J’ai convaincu le président Macron et le premier Ministre de faire de l’enseignement de l’Histoire en général, la priorité de la présidence française de l’institution qui s’appelle le Conseil de l’Europe. C’est une vieille institution basée à Strasbourg. Elle date de 1949, donc antérieure au Marché commun, placée auprès la Cour européenne des Droits de l’homme.  La proposition que j’ai faite est de créer un observatoire de l’enseignement de l’histoire dans les pays membres du Conseil de l’Europe. Afin de rendre public le contenu des différents programmes d’enseignement au niveau du Bac : ce que chaque lycéen doit savoir du passé de son pays.

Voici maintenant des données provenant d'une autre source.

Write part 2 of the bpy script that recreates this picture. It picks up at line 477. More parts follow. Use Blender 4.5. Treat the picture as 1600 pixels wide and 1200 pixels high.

Le seul fait de rendre cela public et de permettre des comparaisons sera un choc. On va découvrir que dans certains pays, comme les Pays-Bas ou l’Angleterre, l’Histoire n’est même pas obligatoire, mais c’est une option à laquelle les garçons préfèrent plutôt le foot et les filles le violon – ou parfois le contraire. Ailleurs, ce qu’on enseigne relève encore du nationalisme plus que du patriotisme. Dans mon esprit, il ne s’agit pas d’obliger tous les pays européens à adopter la même interprétation, le même manuel scolaire, mais de s’assurer que nos récits nationaux sont désormais compatibles, qu’ils renforcent la réconciliation au lieu de recommencer à attiser des haines, et que de tous ces récits nationaux différents émerge une conscience commune européenne.”